Winged Drone Gets Forward Flight Capability

Drones are pretty common in the electoronics landscape today, and are more than just a fun hobby. They’ve enabled a wide array of realtors, YouTubers, surveyors, emergency responders, and other professionals to have an extremely powerful tool at their disposal. One downside to these tools is that the power consumption tends to be quite high. You can either stick larger batteries on them, or, as [Nicholas] demonstrates, just spin them really fast during flight.

We featured his first tests with this multi-modal drone flight style a while back, but here’s a quick summary: by attaching airfoils to the arms of each of the propellers and then spinning the entire drone, the power requirements for level flight can be dramatically reduced. This time, he’s back to demonstrate another benefit to this unique design, which is its ability to turn on its side and fly in level flight like an airplane. It’s a little bizarre to see it in the video, as it looks somewhat like a stationary propeller meandering around the sky, but the power requirements for this mode of flight are also dramatically reduced thanks to those wings on the arms.

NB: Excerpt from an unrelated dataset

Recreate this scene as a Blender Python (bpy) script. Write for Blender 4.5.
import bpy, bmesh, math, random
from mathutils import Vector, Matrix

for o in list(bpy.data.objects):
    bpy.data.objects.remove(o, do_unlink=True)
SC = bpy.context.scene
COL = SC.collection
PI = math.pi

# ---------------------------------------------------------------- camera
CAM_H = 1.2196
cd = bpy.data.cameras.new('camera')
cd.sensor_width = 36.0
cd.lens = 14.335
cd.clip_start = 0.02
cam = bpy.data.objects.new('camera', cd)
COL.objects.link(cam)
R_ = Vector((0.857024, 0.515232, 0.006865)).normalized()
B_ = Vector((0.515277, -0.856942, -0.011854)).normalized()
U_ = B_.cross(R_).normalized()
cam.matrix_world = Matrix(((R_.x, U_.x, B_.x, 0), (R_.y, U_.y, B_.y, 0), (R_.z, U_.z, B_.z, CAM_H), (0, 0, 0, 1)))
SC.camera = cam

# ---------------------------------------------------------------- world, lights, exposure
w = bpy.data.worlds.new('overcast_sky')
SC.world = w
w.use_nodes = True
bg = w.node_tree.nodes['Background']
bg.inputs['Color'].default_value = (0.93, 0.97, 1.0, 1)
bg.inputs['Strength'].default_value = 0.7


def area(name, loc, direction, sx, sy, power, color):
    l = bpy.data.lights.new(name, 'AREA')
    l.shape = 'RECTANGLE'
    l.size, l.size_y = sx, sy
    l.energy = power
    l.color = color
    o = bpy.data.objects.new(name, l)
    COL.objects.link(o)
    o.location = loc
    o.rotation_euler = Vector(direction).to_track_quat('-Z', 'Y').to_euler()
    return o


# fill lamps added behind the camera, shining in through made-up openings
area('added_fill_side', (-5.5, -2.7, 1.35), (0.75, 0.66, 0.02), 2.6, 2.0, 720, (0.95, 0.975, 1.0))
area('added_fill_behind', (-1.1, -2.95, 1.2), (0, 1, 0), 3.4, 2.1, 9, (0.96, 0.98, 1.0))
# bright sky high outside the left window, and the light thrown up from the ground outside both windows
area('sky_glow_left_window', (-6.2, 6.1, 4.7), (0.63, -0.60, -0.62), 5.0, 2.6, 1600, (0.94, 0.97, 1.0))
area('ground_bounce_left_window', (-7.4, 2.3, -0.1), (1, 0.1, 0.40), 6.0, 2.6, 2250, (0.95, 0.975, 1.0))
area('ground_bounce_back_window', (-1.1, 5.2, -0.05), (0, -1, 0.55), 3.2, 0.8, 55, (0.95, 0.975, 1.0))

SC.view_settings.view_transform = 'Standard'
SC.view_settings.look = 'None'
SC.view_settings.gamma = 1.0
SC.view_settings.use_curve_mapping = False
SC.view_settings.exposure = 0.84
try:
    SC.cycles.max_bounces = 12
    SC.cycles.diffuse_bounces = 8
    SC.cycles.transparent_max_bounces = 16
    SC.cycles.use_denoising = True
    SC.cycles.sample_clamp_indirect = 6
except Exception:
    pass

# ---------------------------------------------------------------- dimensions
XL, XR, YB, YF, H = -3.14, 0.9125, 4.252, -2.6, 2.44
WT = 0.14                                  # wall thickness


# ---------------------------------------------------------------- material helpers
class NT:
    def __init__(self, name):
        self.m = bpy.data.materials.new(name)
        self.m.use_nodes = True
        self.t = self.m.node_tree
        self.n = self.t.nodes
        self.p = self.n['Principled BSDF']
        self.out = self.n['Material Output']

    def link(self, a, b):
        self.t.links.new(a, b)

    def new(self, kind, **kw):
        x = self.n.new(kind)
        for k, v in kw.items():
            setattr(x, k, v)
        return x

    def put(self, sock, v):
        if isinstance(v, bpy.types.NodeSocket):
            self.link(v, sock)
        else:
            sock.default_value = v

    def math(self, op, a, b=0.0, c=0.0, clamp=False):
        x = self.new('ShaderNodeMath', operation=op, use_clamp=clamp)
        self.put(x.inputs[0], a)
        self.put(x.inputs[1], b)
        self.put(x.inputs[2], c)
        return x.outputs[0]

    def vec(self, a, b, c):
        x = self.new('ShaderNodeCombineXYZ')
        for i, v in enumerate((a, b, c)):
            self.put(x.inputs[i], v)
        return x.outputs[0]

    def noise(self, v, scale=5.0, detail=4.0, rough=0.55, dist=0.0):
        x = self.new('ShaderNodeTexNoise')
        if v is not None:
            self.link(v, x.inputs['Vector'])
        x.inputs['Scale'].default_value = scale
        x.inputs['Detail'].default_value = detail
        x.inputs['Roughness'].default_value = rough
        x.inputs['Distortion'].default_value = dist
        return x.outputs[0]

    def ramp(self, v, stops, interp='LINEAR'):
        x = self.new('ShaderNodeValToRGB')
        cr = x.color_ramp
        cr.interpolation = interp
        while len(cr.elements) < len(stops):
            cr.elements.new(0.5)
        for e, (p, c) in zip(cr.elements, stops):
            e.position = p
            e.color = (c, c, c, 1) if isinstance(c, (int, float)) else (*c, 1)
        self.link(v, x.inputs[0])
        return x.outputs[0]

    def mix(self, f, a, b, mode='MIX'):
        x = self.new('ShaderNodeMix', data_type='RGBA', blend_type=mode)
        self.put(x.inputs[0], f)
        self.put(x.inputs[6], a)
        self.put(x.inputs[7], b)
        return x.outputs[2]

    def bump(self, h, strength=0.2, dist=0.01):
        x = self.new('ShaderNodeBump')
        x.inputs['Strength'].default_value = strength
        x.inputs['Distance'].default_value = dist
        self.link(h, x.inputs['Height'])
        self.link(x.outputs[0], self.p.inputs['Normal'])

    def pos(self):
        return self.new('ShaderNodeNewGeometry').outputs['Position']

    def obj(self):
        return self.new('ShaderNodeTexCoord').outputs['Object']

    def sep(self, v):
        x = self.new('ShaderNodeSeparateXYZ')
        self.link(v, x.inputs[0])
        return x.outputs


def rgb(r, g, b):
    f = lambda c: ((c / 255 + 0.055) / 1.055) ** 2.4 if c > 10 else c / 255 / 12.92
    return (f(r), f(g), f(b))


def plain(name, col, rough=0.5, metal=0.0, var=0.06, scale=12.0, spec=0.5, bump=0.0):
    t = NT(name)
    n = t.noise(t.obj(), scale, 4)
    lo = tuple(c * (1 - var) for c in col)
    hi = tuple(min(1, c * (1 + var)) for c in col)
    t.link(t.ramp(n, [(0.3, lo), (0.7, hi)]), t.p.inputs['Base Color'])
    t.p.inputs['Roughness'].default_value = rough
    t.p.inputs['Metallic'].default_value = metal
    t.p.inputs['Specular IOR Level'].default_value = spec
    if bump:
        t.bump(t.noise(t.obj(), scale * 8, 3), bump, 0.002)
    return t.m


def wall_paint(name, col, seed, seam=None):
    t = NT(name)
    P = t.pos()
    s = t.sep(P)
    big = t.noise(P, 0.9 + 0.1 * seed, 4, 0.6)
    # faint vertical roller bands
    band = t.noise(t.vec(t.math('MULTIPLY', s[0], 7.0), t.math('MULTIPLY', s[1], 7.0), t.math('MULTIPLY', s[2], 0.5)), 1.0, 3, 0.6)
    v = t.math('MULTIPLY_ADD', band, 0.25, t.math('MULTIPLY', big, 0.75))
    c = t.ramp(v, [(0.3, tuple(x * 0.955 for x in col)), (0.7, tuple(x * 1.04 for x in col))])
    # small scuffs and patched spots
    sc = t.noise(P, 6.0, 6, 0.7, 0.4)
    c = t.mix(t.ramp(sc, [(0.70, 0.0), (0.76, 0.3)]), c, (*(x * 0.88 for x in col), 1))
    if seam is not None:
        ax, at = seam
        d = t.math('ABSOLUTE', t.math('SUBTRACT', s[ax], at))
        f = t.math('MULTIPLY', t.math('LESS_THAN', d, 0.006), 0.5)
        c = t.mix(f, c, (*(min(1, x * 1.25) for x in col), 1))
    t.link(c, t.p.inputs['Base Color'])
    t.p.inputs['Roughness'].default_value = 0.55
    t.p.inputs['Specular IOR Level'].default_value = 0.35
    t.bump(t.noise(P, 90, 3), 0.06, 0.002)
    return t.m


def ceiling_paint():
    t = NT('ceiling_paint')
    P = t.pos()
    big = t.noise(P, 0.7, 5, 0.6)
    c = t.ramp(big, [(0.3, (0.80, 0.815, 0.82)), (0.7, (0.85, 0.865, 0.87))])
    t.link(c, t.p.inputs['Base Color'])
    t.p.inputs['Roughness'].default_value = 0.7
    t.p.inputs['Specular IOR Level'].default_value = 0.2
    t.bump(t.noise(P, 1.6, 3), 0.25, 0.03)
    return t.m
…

There are a few downsides to this design, namely that the vertical wing only adds drag in level flight, so it’s not as efficient as some bi-wing designs, but it compromises for that loss with much more effective hover capabilities. He also plans to demonstrate the use of a camera during spin-hover mode as well in future builds. It’s an impressive experiment pushing the envelope of what a multi-rotor craft can do, and [Nicholas] still has plans to improve the design, especially when it comes to adding better control when it is in spin-hover mode. We’d expect plenty of other drones to pick up some of these efficiency gains too, except for perhaps this one.

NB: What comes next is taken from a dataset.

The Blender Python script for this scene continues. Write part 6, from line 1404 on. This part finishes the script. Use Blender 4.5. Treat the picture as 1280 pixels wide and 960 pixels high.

17 thoughts on “Winged Drone Gets Forward Flight Capability

  1. I have zero experience/expertise in this area, but to me, the effort and documentation appear amazing. I will be interested to see how he solves the station-keeping problem during rotational hover. The rotational hover power efficiency was a surprise to me.

  2. I wonder if a 4 bladed prop with the wings in an flat X (for example 60 degrees between the blade pairs, iso evenly spaced at 90 degrees, like the tailrotor on an Apache helicopter) might make it more efficient in forward flight since all bladed would be able to contribute to lift

    1. That’s what I was thinking too, with 4 all the blades should contribute lift. Also for the camera that could be solved in software, it you know the rotation speed of the vehicle/camera, you should be able to calculate when the camera is pointing in a given direction and just stitch together single shots from the direction you want on the fly.

      1. You still have a problem with blurring, especially in low light conditions. There are some deblurring algorithms but I wouldn’t trust them for SAR or recon applications. Maybe an event camera could do but image reconstruction from event stream IMO is in its infancy right now.

      2. There’s a few drones that do this with a “maple leaf” seed style drone. I can’t find the footage, but the spinning results in a lot of frame smear and shake. It’s serviceable, but not pleasant to watch.

  3. He sounds as if he knows his stuff. But he doesn’t. For example: he says the drag of the vertical surface will be significant cause for the loss in efficiency from hoover while spinning. Well… no! He’s just said that he thinks the wings are stalled at 20 degrees AOA forward flight. A stalled wing has MUCH more drag than a wing pointing “straight up”.

    And comparing “level flight power” is not the right way to go. This means that “to stay in the air for the longest amount of time”, you’d need that AOA. But he’s determined that spinning is more efficient to “stay in the air”. When you want to get somewhere, you need the power-draw divided by speed to get energy per meter covered. In “unpowered flying” (Delta, paraglider, sailplane etc) this is “min sink” vs “best glide”.

    (In my sample of 1, even professional airline pilots don’t know the difference. Bad situation IMHO!).

    1. 20 degree AOA? It’s stalled, even without the 30 degree bank on each wing.

      A stalled wing usually has a lift to drag ratio of about 1. So the tip rotors are doing more work*. Needs to fly faster, but is CG in front of CP?

      *work definition pendants enjoy the opportunity to be smart.